The New York Times also elaborates on the situation in "Public Schools in New York City are Poorer and More Crowded, Budget Agency Finds." At the same time as the poverty is on the rise, 450,000 students find themselves enrolled in overcrowded buildings. Class size has been increasing.
The self-anointed, so-called educational "reformers" have been so off the mark. Michelle Rhee argued that if students could only have three good teachers in a row they could free themselves from a cycle of poverty. I suppose there's beauty in simplicity, but one would have to be a simpleton to accept that argument. It also has convenience, I suppose. By targeting teachers as scapegoats, other segments of society are shielded from potential blame. Teachers make an easy target, especially if they can be caught off guard by such stupidity. Teachers are used to helping other people, not defending themselves.

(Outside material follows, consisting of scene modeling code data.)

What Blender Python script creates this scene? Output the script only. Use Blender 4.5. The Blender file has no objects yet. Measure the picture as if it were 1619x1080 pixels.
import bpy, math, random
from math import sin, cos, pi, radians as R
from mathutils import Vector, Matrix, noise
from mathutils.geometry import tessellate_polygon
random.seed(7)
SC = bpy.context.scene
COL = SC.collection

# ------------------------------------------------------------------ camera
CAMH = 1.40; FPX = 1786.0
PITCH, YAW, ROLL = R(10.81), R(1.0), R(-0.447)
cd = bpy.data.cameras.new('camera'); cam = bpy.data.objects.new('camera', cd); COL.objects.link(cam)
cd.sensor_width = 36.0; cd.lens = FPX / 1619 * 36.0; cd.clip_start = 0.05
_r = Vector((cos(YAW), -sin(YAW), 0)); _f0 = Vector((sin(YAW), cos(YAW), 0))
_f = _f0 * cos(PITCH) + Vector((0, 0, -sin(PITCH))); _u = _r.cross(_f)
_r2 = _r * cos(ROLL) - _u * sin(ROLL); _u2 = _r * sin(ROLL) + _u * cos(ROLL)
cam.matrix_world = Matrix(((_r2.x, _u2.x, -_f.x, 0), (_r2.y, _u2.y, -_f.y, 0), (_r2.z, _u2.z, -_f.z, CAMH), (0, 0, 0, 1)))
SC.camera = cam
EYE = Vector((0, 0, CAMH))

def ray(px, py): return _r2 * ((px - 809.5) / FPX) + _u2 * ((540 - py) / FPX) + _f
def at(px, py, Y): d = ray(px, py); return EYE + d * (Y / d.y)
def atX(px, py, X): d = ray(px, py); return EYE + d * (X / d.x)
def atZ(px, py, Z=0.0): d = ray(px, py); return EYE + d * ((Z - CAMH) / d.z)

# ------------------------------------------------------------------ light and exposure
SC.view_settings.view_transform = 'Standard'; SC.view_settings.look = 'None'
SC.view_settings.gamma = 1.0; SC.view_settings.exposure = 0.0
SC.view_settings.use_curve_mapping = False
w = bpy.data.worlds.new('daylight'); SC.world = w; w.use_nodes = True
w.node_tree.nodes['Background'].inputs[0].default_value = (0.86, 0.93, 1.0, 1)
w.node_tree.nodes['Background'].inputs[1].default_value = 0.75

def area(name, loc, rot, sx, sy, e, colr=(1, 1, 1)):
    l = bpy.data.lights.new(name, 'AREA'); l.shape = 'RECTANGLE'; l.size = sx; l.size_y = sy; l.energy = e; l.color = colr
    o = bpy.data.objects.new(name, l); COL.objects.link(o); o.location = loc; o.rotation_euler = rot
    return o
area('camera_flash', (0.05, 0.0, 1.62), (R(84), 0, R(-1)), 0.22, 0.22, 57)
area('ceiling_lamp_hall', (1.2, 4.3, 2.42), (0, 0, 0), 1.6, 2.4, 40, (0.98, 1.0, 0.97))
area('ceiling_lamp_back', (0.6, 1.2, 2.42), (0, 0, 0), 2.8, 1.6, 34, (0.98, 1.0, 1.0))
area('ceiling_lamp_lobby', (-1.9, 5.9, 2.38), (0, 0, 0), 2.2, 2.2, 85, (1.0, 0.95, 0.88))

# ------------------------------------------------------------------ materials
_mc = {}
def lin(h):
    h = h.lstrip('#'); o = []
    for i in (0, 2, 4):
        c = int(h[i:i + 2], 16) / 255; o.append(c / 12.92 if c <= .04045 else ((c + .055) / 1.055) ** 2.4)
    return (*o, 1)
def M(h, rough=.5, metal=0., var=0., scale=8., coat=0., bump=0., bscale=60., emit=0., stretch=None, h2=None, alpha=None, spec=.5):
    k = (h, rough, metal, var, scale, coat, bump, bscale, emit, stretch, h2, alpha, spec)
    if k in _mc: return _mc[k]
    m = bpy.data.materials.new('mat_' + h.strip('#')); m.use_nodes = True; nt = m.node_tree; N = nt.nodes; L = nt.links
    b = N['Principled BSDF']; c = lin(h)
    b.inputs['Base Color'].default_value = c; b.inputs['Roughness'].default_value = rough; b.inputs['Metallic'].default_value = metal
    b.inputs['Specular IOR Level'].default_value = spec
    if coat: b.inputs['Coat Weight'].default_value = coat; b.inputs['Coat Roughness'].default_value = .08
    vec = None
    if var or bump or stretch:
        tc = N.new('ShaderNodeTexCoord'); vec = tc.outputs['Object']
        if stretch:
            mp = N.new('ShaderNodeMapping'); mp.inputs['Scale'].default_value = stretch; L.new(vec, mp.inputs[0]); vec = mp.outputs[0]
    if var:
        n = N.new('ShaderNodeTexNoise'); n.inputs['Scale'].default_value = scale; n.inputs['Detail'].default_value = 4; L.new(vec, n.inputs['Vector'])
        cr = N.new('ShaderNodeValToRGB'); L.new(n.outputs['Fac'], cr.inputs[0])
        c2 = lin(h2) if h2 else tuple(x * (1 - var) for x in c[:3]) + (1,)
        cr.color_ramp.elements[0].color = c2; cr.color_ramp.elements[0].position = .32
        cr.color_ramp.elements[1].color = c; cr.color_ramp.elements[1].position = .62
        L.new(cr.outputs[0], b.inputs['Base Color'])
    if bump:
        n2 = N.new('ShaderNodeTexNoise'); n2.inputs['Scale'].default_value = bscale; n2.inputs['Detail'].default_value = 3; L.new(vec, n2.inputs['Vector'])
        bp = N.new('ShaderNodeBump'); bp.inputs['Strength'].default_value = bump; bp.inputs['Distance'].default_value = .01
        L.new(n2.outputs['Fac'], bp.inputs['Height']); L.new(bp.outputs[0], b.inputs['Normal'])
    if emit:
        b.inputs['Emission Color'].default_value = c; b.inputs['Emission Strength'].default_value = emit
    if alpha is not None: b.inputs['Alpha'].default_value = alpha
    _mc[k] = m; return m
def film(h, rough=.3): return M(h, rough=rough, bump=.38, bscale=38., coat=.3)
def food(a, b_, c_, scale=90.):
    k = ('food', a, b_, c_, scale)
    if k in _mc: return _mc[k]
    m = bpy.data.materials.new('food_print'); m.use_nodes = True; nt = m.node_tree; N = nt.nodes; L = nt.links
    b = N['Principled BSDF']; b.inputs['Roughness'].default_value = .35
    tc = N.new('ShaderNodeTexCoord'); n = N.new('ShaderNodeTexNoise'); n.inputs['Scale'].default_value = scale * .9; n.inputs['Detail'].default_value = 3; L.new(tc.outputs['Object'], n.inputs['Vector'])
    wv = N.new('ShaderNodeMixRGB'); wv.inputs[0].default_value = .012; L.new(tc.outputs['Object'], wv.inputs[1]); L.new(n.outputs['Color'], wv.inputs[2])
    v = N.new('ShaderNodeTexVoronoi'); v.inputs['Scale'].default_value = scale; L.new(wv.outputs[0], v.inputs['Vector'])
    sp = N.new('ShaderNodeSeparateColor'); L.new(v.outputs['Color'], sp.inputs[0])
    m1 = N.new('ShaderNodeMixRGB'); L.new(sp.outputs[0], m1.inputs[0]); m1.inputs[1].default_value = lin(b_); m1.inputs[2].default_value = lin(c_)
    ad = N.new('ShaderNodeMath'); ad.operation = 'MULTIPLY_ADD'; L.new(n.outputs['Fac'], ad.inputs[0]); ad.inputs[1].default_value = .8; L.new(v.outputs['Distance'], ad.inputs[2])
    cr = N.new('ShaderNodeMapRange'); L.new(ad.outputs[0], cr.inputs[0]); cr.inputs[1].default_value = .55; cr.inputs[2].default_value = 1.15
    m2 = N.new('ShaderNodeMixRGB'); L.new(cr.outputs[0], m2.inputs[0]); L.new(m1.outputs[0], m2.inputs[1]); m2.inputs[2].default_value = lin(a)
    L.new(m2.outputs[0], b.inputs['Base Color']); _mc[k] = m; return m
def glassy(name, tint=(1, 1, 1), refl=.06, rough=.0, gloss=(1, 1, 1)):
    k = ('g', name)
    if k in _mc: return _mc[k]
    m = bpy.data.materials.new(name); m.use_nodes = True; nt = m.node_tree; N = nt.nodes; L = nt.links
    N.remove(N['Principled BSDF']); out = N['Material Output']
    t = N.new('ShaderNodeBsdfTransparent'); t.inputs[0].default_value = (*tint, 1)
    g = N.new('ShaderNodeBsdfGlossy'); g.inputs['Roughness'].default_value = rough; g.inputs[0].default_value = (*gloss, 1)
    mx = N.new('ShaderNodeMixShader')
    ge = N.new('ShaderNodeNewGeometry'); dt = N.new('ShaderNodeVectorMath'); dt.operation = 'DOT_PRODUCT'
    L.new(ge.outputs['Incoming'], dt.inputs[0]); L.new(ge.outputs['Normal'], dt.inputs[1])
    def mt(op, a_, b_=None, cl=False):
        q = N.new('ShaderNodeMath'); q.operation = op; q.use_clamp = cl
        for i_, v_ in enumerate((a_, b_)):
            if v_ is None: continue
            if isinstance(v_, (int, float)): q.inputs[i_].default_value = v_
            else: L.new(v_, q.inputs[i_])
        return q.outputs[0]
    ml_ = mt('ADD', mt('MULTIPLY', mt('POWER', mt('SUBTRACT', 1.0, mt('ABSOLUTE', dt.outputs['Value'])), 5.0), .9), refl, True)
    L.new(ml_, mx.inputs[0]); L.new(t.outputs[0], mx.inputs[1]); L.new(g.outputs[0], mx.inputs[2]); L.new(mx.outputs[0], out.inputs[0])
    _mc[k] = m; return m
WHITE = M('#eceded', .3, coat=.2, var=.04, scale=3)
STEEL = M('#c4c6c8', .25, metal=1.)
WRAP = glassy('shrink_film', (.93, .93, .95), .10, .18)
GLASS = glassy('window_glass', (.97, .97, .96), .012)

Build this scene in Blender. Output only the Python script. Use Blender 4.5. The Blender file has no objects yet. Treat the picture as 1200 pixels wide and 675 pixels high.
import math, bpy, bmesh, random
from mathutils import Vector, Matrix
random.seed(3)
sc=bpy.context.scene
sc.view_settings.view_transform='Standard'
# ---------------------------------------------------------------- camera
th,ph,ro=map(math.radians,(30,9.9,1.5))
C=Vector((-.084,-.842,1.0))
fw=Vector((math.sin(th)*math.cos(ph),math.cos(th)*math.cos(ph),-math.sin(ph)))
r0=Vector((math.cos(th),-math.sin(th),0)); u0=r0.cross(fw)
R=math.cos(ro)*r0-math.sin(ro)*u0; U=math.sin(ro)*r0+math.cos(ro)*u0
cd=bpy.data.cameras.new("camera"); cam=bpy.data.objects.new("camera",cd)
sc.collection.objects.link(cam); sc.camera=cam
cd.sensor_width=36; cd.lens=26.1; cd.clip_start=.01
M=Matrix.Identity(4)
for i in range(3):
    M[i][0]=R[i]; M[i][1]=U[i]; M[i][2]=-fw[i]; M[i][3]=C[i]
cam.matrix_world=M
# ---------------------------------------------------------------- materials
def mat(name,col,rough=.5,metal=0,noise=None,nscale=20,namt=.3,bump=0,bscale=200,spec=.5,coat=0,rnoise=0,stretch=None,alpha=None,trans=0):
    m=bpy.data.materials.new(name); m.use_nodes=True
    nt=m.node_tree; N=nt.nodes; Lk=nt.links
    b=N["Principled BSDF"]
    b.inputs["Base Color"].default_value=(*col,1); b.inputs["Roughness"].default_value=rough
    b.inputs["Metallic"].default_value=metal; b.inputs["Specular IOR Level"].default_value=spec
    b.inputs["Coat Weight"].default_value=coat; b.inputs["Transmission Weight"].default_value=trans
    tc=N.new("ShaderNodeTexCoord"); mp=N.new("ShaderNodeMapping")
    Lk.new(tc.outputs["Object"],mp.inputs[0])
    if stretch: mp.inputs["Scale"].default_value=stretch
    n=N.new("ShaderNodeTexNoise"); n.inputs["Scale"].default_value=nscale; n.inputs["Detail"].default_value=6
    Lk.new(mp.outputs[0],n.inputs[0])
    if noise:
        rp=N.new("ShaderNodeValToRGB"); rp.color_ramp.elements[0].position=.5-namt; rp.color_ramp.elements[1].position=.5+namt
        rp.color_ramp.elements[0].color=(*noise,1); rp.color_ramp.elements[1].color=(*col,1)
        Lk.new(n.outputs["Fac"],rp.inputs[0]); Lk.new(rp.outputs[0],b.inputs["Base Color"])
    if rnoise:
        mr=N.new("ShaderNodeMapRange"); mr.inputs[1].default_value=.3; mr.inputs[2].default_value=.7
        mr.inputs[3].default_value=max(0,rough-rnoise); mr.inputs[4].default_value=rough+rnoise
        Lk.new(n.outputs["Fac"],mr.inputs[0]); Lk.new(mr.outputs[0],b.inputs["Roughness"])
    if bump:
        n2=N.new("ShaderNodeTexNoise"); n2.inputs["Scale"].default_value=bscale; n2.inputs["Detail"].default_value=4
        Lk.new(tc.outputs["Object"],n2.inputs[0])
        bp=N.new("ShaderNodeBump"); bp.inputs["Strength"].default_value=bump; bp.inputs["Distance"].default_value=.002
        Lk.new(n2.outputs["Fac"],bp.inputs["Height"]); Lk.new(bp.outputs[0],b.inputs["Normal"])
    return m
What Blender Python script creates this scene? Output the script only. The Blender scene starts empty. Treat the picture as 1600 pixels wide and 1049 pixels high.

The Ed. reformers have tried so many ideas and failed. Small school sizes did not work. Charter schools, so far, only seem to succeed to the extent that they are not truly public: they exclude some students and kick out others. But while there's profits and whopping salaries to be made, some charter operatives will pour their millions into false advertising and paint themselves as Mother Teresas.
One might as well put a clock on each and every far-fetched "brainy" idea of the educational "reformers," and see how long it takes before it fails. Common Core will not shock students into meeting higher standards when many still struggle with the current standards. Over-evaluating me will not help either. If I am truly ineffective, one doesn't need six observations to conclude that. Just open your eyes and ears to the line of students with complaints and parental phone calls. If I am effective, let me teach in peace as a trusted professional.
Schools reflect society's problems. They do not cause them. If students' basic needs are not being met outside of school, learning becomes very difficult. More than at other times, students need to feel secure in classrooms of a smaller size. They need more individual attention, care and comfort alongside the academia. All of this seems like common sense to me, but, then, in these days of educational deformity, I often find myself falling back on the words of Voltaire: "Common sense is not so common."